%%
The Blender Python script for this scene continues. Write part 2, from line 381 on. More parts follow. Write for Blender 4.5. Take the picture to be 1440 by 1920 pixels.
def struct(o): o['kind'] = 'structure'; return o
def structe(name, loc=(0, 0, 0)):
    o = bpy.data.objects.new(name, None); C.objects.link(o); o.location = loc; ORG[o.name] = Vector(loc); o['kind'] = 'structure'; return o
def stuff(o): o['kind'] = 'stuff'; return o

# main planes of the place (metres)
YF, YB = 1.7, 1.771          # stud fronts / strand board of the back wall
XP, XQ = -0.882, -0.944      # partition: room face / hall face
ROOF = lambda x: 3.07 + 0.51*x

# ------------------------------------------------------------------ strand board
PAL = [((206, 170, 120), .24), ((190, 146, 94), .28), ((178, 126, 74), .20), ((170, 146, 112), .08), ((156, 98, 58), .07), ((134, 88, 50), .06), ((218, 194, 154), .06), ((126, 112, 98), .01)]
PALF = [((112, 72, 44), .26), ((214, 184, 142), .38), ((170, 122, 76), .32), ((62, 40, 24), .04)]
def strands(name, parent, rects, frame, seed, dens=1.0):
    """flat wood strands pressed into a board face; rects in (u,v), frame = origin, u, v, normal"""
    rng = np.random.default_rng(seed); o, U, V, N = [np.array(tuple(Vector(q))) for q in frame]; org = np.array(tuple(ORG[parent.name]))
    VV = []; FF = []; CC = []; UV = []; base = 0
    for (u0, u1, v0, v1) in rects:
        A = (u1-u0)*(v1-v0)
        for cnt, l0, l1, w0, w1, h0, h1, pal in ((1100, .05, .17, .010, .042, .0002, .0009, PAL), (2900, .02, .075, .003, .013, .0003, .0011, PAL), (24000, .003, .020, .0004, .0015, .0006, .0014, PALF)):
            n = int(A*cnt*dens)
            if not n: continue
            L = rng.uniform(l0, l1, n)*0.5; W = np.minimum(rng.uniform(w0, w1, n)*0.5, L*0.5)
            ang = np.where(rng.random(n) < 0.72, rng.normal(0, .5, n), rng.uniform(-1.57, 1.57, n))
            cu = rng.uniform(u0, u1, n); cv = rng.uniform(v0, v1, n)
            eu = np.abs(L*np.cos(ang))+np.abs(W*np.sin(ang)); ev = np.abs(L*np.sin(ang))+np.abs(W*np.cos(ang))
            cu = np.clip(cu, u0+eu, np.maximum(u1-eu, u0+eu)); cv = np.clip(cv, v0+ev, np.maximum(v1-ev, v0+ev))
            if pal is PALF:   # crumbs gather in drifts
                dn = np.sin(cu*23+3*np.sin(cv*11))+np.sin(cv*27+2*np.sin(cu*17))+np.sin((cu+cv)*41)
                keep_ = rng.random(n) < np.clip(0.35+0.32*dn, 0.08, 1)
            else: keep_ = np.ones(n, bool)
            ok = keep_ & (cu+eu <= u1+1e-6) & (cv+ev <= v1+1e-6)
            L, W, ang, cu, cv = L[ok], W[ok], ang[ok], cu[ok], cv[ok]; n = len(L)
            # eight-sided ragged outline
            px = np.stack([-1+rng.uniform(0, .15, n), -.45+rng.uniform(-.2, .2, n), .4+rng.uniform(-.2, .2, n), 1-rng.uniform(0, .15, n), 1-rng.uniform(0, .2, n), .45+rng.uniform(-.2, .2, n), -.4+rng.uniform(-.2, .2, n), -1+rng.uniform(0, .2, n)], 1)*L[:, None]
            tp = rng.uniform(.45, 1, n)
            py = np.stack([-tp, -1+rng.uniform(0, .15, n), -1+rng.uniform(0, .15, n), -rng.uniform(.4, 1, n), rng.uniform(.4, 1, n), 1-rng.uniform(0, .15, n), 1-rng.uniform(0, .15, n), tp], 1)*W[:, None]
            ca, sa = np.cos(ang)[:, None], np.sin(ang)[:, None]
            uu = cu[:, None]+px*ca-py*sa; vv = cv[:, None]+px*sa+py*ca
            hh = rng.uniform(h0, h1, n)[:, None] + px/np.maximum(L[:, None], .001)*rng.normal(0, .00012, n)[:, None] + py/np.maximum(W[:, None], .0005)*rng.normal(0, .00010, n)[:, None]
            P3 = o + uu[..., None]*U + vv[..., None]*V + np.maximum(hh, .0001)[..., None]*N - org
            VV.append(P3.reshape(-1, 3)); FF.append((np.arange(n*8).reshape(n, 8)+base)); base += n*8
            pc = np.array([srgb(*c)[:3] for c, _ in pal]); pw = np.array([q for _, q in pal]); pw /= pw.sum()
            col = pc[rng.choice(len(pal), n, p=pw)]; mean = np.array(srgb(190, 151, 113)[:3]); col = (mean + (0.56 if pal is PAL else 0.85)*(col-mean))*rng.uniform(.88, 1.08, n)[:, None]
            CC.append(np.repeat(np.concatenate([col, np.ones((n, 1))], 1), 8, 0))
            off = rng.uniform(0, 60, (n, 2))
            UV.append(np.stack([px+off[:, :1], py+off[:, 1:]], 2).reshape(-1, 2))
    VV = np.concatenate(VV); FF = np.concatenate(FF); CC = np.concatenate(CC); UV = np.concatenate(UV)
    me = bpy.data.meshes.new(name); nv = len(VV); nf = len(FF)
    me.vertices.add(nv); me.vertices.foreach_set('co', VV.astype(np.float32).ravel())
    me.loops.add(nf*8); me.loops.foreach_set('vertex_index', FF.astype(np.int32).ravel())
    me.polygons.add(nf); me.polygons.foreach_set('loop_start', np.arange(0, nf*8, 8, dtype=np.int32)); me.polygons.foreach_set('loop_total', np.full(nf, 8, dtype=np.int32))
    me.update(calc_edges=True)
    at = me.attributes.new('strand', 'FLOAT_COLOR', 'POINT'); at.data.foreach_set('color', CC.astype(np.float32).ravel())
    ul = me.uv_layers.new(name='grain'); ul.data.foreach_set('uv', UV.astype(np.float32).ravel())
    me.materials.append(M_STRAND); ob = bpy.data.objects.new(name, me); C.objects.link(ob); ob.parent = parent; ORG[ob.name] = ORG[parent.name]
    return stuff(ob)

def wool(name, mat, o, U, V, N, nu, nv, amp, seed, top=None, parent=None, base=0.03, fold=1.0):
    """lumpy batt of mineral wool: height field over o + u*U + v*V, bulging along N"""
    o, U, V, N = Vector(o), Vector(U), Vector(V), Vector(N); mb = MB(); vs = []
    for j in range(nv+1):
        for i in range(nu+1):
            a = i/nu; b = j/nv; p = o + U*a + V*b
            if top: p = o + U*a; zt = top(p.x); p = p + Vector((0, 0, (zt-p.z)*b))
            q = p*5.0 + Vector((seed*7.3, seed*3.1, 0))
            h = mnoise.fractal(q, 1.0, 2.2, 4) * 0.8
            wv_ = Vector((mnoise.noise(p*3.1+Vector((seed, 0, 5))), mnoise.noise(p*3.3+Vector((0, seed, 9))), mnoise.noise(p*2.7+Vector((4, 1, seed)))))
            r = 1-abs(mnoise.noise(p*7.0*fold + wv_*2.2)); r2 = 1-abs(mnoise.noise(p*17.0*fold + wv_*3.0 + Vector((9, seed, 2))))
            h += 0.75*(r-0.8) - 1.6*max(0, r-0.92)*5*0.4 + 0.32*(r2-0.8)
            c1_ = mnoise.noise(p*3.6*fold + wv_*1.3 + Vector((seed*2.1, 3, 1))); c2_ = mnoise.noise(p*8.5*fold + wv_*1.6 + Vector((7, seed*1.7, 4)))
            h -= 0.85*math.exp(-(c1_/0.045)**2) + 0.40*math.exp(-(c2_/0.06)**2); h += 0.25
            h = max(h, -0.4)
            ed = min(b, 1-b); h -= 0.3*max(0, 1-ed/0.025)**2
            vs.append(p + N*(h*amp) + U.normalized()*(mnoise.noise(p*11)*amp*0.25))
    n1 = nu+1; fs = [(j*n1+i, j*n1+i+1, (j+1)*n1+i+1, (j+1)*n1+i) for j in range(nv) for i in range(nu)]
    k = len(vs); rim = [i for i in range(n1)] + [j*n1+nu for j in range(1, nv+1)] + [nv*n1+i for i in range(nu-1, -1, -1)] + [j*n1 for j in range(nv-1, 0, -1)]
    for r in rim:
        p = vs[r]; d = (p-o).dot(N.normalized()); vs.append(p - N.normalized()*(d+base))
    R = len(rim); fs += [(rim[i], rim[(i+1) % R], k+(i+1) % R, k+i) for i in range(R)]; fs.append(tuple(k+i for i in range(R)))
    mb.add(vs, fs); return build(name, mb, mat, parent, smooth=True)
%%
Instructions to follow — Extract exactly the leading lines of the data, stopping at and including the line with "ROOF = lambda x: 3.07 + 0.51*x".

Result —
The Blender Python script for this scene continues. Write part 2, from line 381 on. More parts follow. Write for Blender 4.5. Take the picture to be 1440 by 1920 pixels.
def struct(o): o['kind'] = 'structure'; return o
def structe(name, loc=(0, 0, 0)):
    o = bpy.data.objects.new(name, None); C.objects.link(o); o.location = loc; ORG[o.name] = Vector(loc); o['kind'] = 'structure'; return o
def stuff(o): o['kind'] = 'stuff'; return o

# main planes of the place (metres)
YF, YB = 1.7, 1.771          # stud fronts / strand board of the back wall
XP, XQ = -0.882, -0.944      # partition: room face / hall face
ROOF = lambda x: 3.07 + 0.51*x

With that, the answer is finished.